Please refer to Ben's Best Guess CYA chart. The issue isn't whether your particular pool has never had a problem at 80 ppm (and what FC?), but whether ALL pools will be guaranteed to not get green algae if they maintain a certain FC at a given CYA level. That's what the chart is about. Your pool may not have nitrates or phosphates in them so you won't get algae because of that even if your FC is lower than the Min on the chart (for your CYA), but that doesn't mean that everyone's pool will be the same. In my early days (before I found this site and before I figured out some pool water chemistry), my pool got to over 100 ppm CYA with only 3 ppm of FC and didn't get algae, but I was using algaecide regularly and had the pool covered frequently.

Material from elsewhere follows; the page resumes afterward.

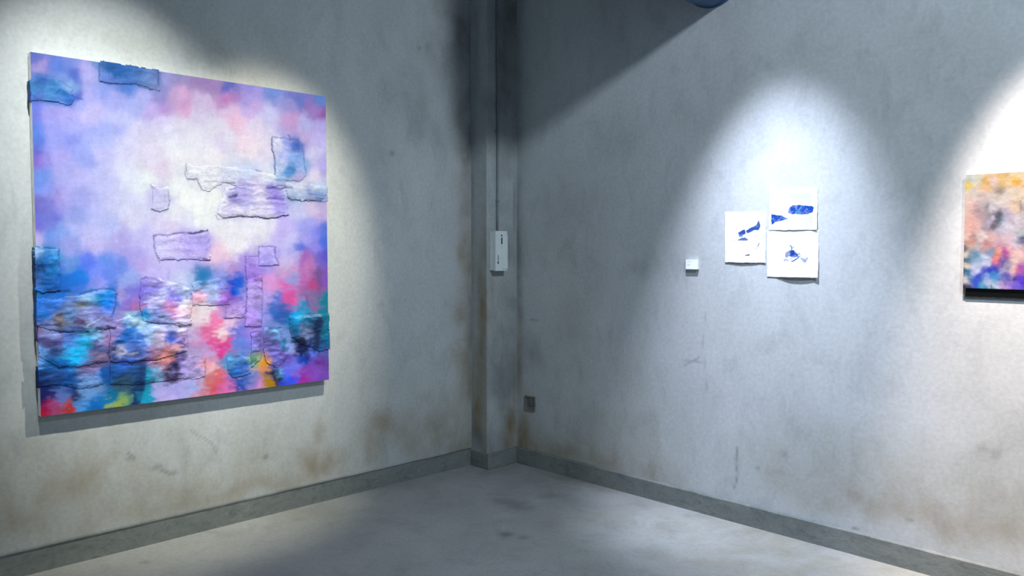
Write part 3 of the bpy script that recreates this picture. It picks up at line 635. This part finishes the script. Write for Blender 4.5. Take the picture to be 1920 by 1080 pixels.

Also, you can absolutely have rather high CYA (even close to 100 ppm) with relatively low FC (say, 3 ppm) and not get algae if you use a weekly dose of PolyQuat 60 algaecide, but that is more expensive. It does let you use Trichlor tablets in a floating or inline feeder instead of having to add chlorinating liquid or bleach every day. So there are options, but they have differing pros/cons.

There has not been one case, and I mean literally one case, of green algae in a pool following Ben's chart -- and that's with chlorine alone and no algaecide. There have been reports of the heartier mustard/yellow algae, but we figured out the higher level of chlorine needed to keep that away (essentially the Max column in Ben's Best Guess CYA chart or the 0.07 column in my chart (the 0.03 column is the minimum to prevent green algae and 0.05 is the typical column that is followed and is in between Ben's Min and Max columns).

One of these days I would love to create a tub or basin with equivalent pool water (i.e. with calcium chloride and sodium bicarbonate) and add nitrates and phosphates for a great algae bath and then see exactly how much chlorine it takes to just barely inhibit the algae (green and mustard/yellow) in their best growth conditions. That's an experiment that this industry should have done a long time ago, but never did. One guy did do an experiment, but didn't maintain FC levels and didn't ensure there was no ammonia in the algae extracted from its broth and he "proved" that CYA didn't matter (you can guess why -- the amount of monochloramine that's formed is independent of CYA and it kills algae). His study was funded by Olin Corp.